(WHAT IS REQUIRED) Reproduce the records. Keep every word exact and include no images.

BEGIN LISTING

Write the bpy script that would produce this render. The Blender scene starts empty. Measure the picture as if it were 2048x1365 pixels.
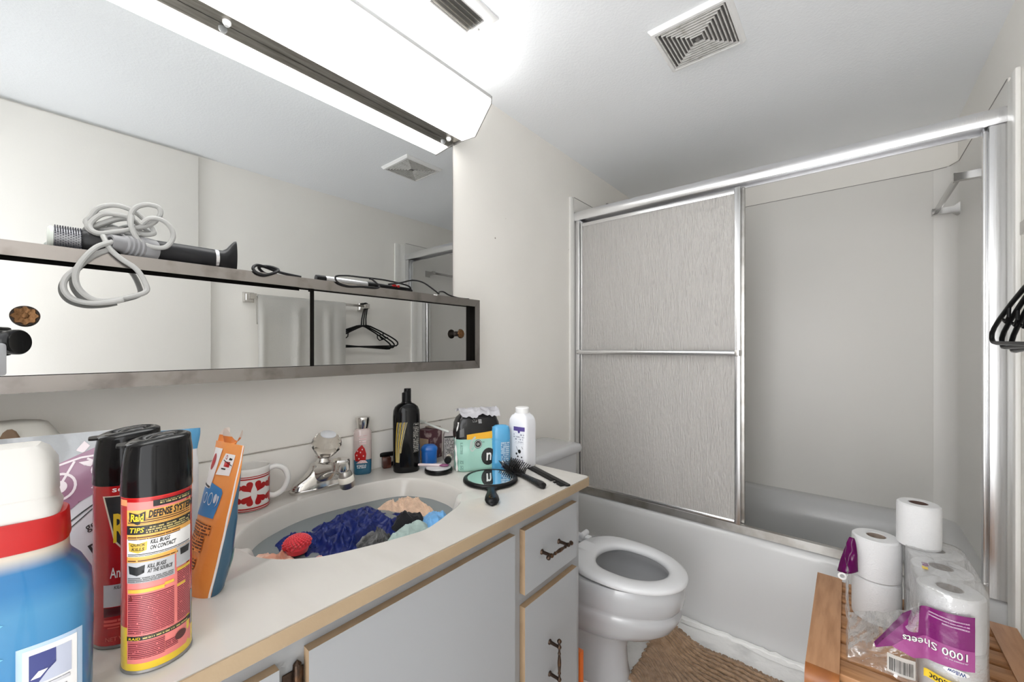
import bpy, bmesh, math, random
from mathutils import Vector as V, Matrix as MX, noise as NZ
PI = math.pi
S = bpy.context.scene
COL = S.collection
random.seed(7)

# ------------------------------------------------------------------ camera, world, lights, exposure
cd = bpy.data.cameras.new('camera'); cam = bpy.data.objects.new('camera', cd); COL.objects.link(cam)
cam.location = (1.13, 0.0, 1.20)
cam.rotation_euler = (PI/2, 0, math.radians(39.722))
cd.sensor_width = 36; cd.lens = 810/2048*36; cd.shift_y = 13.5/2048; cd.clip_start = .01
S.camera = cam
S.view_settings.view_transform = 'Standard'; S.view_settings.look = 'None'
S.view_settings.gamma = 1; S.view_settings.use_curve_mapping = False
S.view_settings.exposure = 0.66
w = bpy.data.worlds.new('world'); S.world = w; w.use_nodes = True
w.node_tree.nodes['Background'].inputs[0].default_value = (.97, .98, 1, 1)     # added pale ambient standing in for hall light, enters by the doorway
w.node_tree.nodes['Background'].inputs[1].default_value = 2.6
LENS_POWER = 4.4
hl = bpy.data.lights.new('doorway_fill', 'AREA'); hl.shape = 'RECTANGLE'; hl.size = 1.5; hl.size_y = 1.7; hl.energy = 22; hl.color = (1, .985, .96)
ho = bpy.data.objects.new('doorway_fill', hl); COL.objects.link(ho); ho.location = (.95, -2.9, 1.25); ho.rotation_euler = (PI/2, 0, 0)   # added fill light beyond the doorway, evens the falloff towards the tub
try:
    S.cycles.use_denoising = True; S.cycles.max_bounces = 16; S.cycles.diffuse_bounces = 12
    S.cycles.transparent_max_bounces = 16; S.cycles.sample_clamp_indirect = 6
except Exception: pass

# ------------------------------------------------------------------ materials
def nodes(m): return m.node_tree.nodes, m.node_tree.links
def mat(name, col, rough=.5, metal=0, bump=None, var=None, spec=.5, coat=0, emit=0, trans=0, ior=1.45, sheen=0, alpha=1):
    """bump = (scale, strength[, (sx,sy,sz)]); var = (scale, colour2, lo, hi[, stretch]) noise mix to a second colour"""
    m = bpy.data.materials.new(name); m.use_nodes = True
    N, L = nodes(m); b = N['Principled BSDF']
    b.inputs['Base Color'].default_value = (*col, 1); b.inputs['Roughness'].default_value = rough
    b.inputs['Metallic'].default_value = metal; b.inputs['Specular IOR Level'].default_value = spec
    b.inputs['Coat Weight'].default_value = coat; b.inputs['Transmission Weight'].default_value = trans
    b.inputs['IOR'].default_value = ior; b.inputs['Sheen Weight'].default_value = sheen; b.inputs['Alpha'].default_value = alpha
    if emit:
        b.inputs['Emission Color'].default_value = (*col, 1); b.inputs['Emission Strength'].default_value = emit
    tc = None
    def coord(st):
        nonlocal tc
        if tc is None: tc = N.new('ShaderNodeTexCoord')
        if not st: return tc.outputs['Object']
        mp = N.new('ShaderNodeMapping'); mp.inputs['Scale'].default_value = st
        L.new(tc.outputs['Object'], mp.inputs['Vector']); return mp.outputs['Vector']
    if var:
        n = N.new('ShaderNodeTexNoise'); n.inputs['Scale'].default_value = var[0]; n.inputs['Detail'].default_value = 5
        L.new(coord(var[4] if len(var) > 4 else None), n.inputs['Vector'])
        r = N.new('ShaderNodeMapRange'); r.inputs[1].default_value = var[2]; r.inputs[2].default_value = var[3]
        L.new(n.outputs['Fac'], r.inputs[0])
        x = N.new('ShaderNodeMix'); x.data_type = 'RGBA'; x.inputs[6].default_value = (*col, 1); x.inputs[7].default_value = (*var[1], 1)
        L.new(r.outputs[0], x.inputs[0]); L.new(x.outputs[2], b.inputs['Base Color'])
        m['mix'] = x.name
    if bump:
        n = N.new('ShaderNodeTexNoise'); n.inputs['Scale'].default_value = bump[0]; n.inputs['Detail'].default_value = 4
        L.new(coord(bump[2] if len(bump) > 2 else None), n.inputs['Vector'])
        k = N.new('ShaderNodeBump'); k.inputs['Strength'].default_value = bump[1]; k.inputs['Distance'].default_value = .004
        L.new(n.outputs['Fac'], k.inputs['Height']); L.new(k.outputs[0], b.inputs['Normal'])
    return m
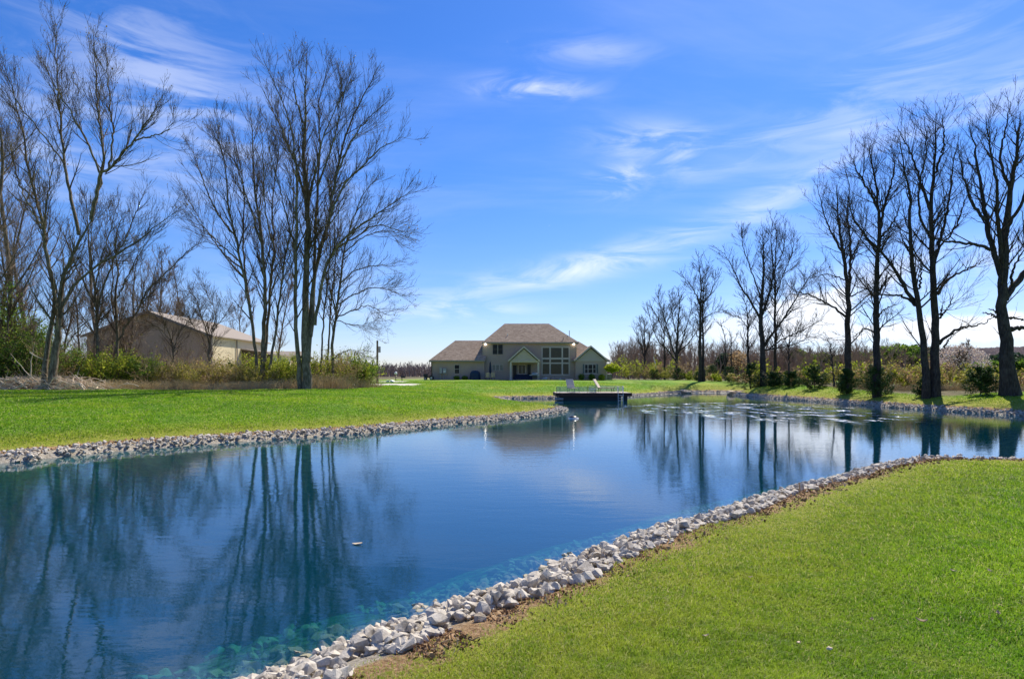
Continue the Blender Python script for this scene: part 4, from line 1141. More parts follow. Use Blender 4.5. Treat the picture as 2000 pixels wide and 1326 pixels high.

END LISTING

(RIGHT ANSWER)
Write the bpy script that would produce this render. The Blender scene starts empty. Measure the picture as if it were 2048x1365 pixels.
import bpy, bmesh, math, random
from mathutils import Vector as V, Matrix as MX, noise as NZ
PI = math.pi
S = bpy.context.scene
COL = S.collection
random.seed(7)

# ------------------------------------------------------------------ camera, world, lights, exposure
cd = bpy.data.cameras.new('camera'); cam = bpy.data.objects.new('camera', cd); COL.objects.link(cam)
cam.location = (1.13, 0.0, 1.20)
cam.rotation_euler = (PI/2, 0, math.radians(39.722))
cd.sensor_width = 36; cd.lens = 810/2048*36; cd.shift_y = 13.5/2048; cd.clip_start = .01
S.camera = cam
S.view_settings.view_transform = 'Standard'; S.view_settings.look = 'None'
S.view_settings.gamma = 1; S.view_settings.use_curve_mapping = False
S.view_settings.exposure = 0.66
w = bpy.data.worlds.new('world'); S.world = w; w.use_nodes = True
w.node_tree.nodes['Background'].inputs[0].default_value = (.97, .98, 1, 1)     # added pale ambient standing in for hall light, enters by the doorway
w.node_tree.nodes['Background'].inputs[1].default_value = 2.6
LENS_POWER = 4.4
hl = bpy.data.lights.new('doorway_fill', 'AREA'); hl.shape = 'RECTANGLE'; hl.size = 1.5; hl.size_y = 1.7; hl.energy = 22; hl.color = (1, .985, .96)
ho = bpy.data.objects.new('doorway_fill', hl); COL.objects.link(ho); ho.location = (.95, -2.9, 1.25); ho.rotation_euler = (PI/2, 0, 0)   # added fill light beyond the doorway, evens the falloff towards the tub
try:
    S.cycles.use_denoising = True; S.cycles.max_bounces = 16; S.cycles.diffuse_bounces = 12
    S.cycles.transparent_max_bounces = 16; S.cycles.sample_clamp_indirect = 6
except Exception: pass

# ------------------------------------------------------------------ materials
def nodes(m): return m.node_tree.nodes, m.node_tree.links
def mat(name, col, rough=.5, metal=0, bump=None, var=None, spec=.5, coat=0, emit=0, trans=0, ior=1.45, sheen=0, alpha=1):
    """bump = (scale, strength[, (sx,sy,sz)]); var = (scale, colour2, lo, hi[, stretch]) noise mix to a second colour"""
    m = bpy.data.materials.new(name); m.use_nodes = True
    N, L = nodes(m); b = N['Principled BSDF']
    b.inputs['Base Color'].default_value = (*col, 1); b.inputs['Roughness'].default_value = rough
    b.inputs['Metallic'].default_value = metal; b.inputs['Specular IOR Level'].default_value = spec
    b.inputs['Coat Weight'].default_value = coat; b.inputs['Transmission Weight'].default_value = trans
    b.inputs['IOR'].default_value = ior; b.inputs['Sheen Weight'].default_value = sheen; b.inputs['Alpha'].default_value = alpha
    if emit:
        b.inputs['Emission Color'].default_value = (*col, 1); b.inputs['Emission Strength'].default_value = emit
    tc = None
    def coord(st):
        nonlocal tc
        if tc is None: tc = N.new('ShaderNodeTexCoord')
        if not st: return tc.outputs['Object']
        mp = N.new('ShaderNodeMapping'); mp.inputs['Scale'].default_value = st
        L.new(tc.outputs['Object'], mp.inputs['Vector']); return mp.outputs['Vector']
    if var:
        n = N.new('ShaderNodeTexNoise'); n.inputs['Scale'].default_value = var[0]; n.inputs['Detail'].default_value = 5
        L.new(coord(var[4] if len(var) > 4 else None), n.inputs['Vector'])
        r = N.new('ShaderNodeMapRange'); r.inputs[1].default_value = var[2]; r.inputs[2].default_value = var[3]
        L.new(n.outputs['Fac'], r.inputs[0])
        x = N.new('ShaderNodeMix'); x.data_type = 'RGBA'; x.inputs[6].default_value = (*col, 1); x.inputs[7].default_value = (*var[1], 1)
        L.new(r.outputs[0], x.inputs[0]); L.new(x.outputs[2], b.inputs['Base Color'])
        m['mix'] = x.name
    if bump:
        n = N.new('ShaderNodeTexNoise'); n.inputs['Scale'].default_value = bump[0]; n.inputs['Detail'].default_value = 4
        L.new(coord(bump[2] if len(bump) > 2 else None), n.inputs['Vector'])
        k = N.new('ShaderNodeBump'); k.inputs['Strength'].default_value = bump[1]; k.inputs['Distance'].default_value = .004
        L.new(n.outputs['Fac'], k.inputs['Height']); L.new(k.outputs[0], b.inputs['Normal'])
    return m
Continue the Blender Python script for this scene: part 4, from line 1141. More parts follow. Use Blender 4.5. Treat the picture as 2000 pixels wide and 1326 pixels high.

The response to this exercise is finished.